2. HEAVENLY BODIES - 1980, Karen Aqua, 4m
A wordless reverie of two stars falling from the heavens, only to become humans intertwined in sensuous and abstract ways, bodies morphing into each other, and back into stars in an extended loop of Love’s perpetual return.
3. NIGHTLIVES - 1985, Eileen Nelson, 6m
As we watch the rituals of preparation for a hopeful date - makeup, outfit, hair, all of the details coming together - we only ever see small parts of our main characters themselves. Finally the moment arrives, the doorbell rings, and we get to see if there’s a connection or not.

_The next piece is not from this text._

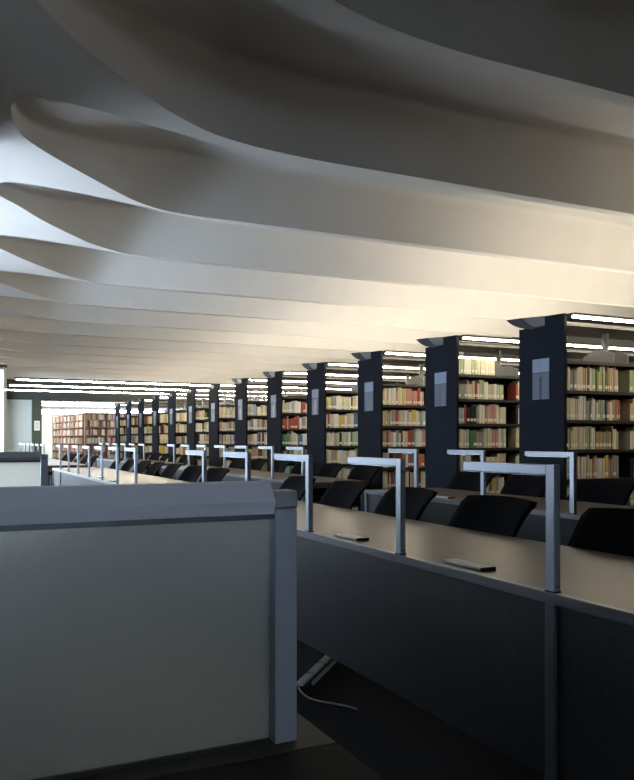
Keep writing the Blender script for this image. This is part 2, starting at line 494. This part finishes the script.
# ------------------------------------------------------------------ desk sockets
sock0 = thing('desk_socket', (0, 0, .760), 's', 'socket')
MB().bbox(-.036, .036, -.13, .13, 0, .012, .002).build('cover', M['socket'], sock0)
MB().box(-.037, .037, -.136, -.1305, .0005, .014).build('end_cap', M['blackp'], sock0)
MB().box(-.0375, -.0365, -.12, .12, .0005, .003).build('slot', M['blackp'], sock0)
first = True
for row, seg, ys in ((0, 0, (2.70, 3.75, 4.75)), (1, 0, (5.0, 6.0)), (0, 1, (9.2, 10.2, 11.2))):
    for i, y in enumerate(ys):
        lb = "flat power socket on the %s row's %s desk, %s in view from its near end" % (ROWN[row], SEGN[seg], ORD[i])
        loc = (ROW_X[row] + .105, y, .760)
        if first:
            o = sock0; o.location = loc; o['label'] = lb; o['group'] = 'sockets on the desks'; first = False
        else:
            copy_tree(sock0, loc, lb, 'sockets on the desks')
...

4. ARISTOPHANES ON BROADWAY - 1991, Zack Stiglicz, 9m
The participants of Chicago’s 1991 Pride Parade are viewed in a high contrast color negative, making for a surreal journey into an inverted world. On the voiceover, the filmmaker Zack Stiglicz ruminates on the story that appears in Plato’s Symposium (or Hedwig and the Angry Inch) that tells of an original human form outside of gender, falling to earth and splintering in all these beautiful ways, producing people drawn to each other perpetually, the very source of yearning for our other halves.
5. PARADE - 1972, Ronald Chase, 13m
This essential documentary of the 1972 San Francisco Pride Parade - over only a few blocks and a few dozen participants - was believed to be lost for almost 50 years before the director was able to restore it from preprint materials. This, however, is a resurfaced original print, turned up in the Picture Start Collection, unplayed on film in 40 years. It features vulnerable interviews with a dozen different participants, reflecting on their hopes for a dawning new era of acceptance.